When we arrived at Phil’s apartment, I mentioned my plan and inquired whether there might be a good place to cut a staff. He said that he had a number of walking sticks already that I could borrow to see if any might be right. One was from the Kalamazoo Nature Center, but it was too short. Another was a big crooked piece of osage orange driftwood. It was closer to what I wanted in height, but just wasn’t a good fit.

We puzzled for a while about where to cut a staff but we couldn’t come up with a place where it would really be appropriate to do that. So I fell back on my plan B: to look for a wooden handle at a hardware store that I could adapt to be a staff.

We went to a local hardware store to see what was available. They had axe handles and shovel handles, but they were all too short. Push broom handles were longer, but too narrow. There were dowels, but they were also too short. There was a really long piece of heavier wood, but it was so long there was no way to carry it in the car. A wheelbarrow handle was long enough, but the bottom two-thirds was squared off, making the whole thing a bit cumbersome and heavy. There were a bunch of other cylindrical objects that we joked about making into a staff: water pipe insulation (not rigid enough). Florescent light bulbs (too brittle). Eventually we gave up. I nearly resorted to going to one of the large chain stores, but Phil remembered another local hardware store and, after we looked there, we found a dust mop handle that had a metal part at the end (to hold the dust mop), but which was otherwise about the right length, diameter, and heaviness. Plus, it was absurdly cheap (like $10). We bought some rubber feet and took it home to work on it.

I wanted to decorate it a bit and had been thinking about how to do it as we investigated the various possibilities. I considered buying a dremel motor tool and routing out some runes, but that was a bit more expensive than I had bargained for. Phil suggested wood burning. He had an old woodburning kit he had gotten as a teenager that he’d been carrying around for fifty years. So, after cutting off the metal head and sticking on a rubber foot, we got out the woodburning kit and I gave it a try.

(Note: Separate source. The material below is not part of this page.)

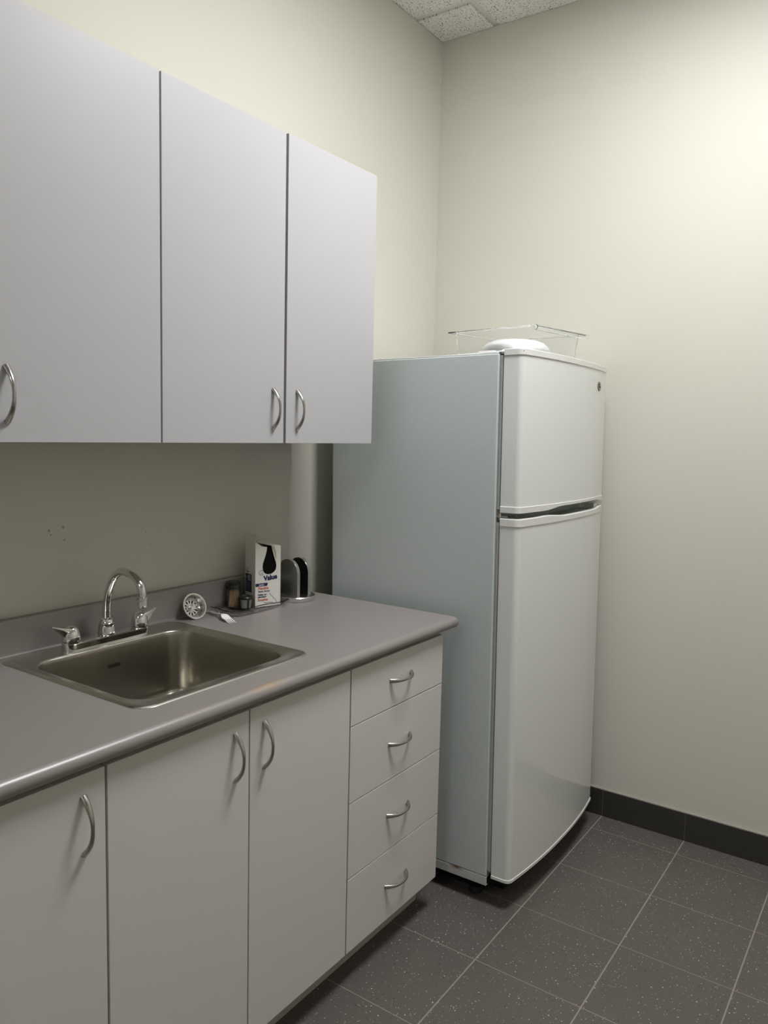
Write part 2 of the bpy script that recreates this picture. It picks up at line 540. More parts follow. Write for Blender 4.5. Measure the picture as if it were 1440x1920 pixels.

I wanted to put on a rune, or runes. When I had carved runes before, it was enough work that I just put on a single rune at the top. But with the wood burning kit, I aimed to do three runes to spell out SDB. I looked through the various tips and selected one that was rather like a standard screwdriver. It worked admirably to made wide, even strokes for runes. Then, I added a diamond-shaped mark between the B and the S, to make it clear in what order the runes were to be read. But then the rest of the staff looked very plain, so I considered adding more runes.

I experimented making small runes with the wood burning tool. By pressing the tip into the wood, I could easily make small line segments and, from those, I could construct runes. Putting one above another, I could make the stem and then I could add two more to make a T or an A rune. But a D rune required like 8 little segments and was so hard to keep aligned that the result wasn’t really readable. So I decided to cheat: I went to the store and bought a pack of fine-point sharpies and so I could just write the runes in several colors.

I decided to have the text spiral around the staff. I wound a piece of masking tape around and around the staff and then wrote out the words of La Vojo in runes going down, above the tape in black, and then back up below the tape in red. It only took me about 40 minutes of focused effort and, although the runes are little scribbly, I’m quite satisfied with the result, which is very mystical.

On Saturday, Phil’s Historical European Martial Arts group was tabling at their local farmer’s market. I went along and took my staff. Even before I was introduced, my staff was an object of great fascination, which I found quite gratifying. And it serves its primary purpose, as a walking aid, very admirably.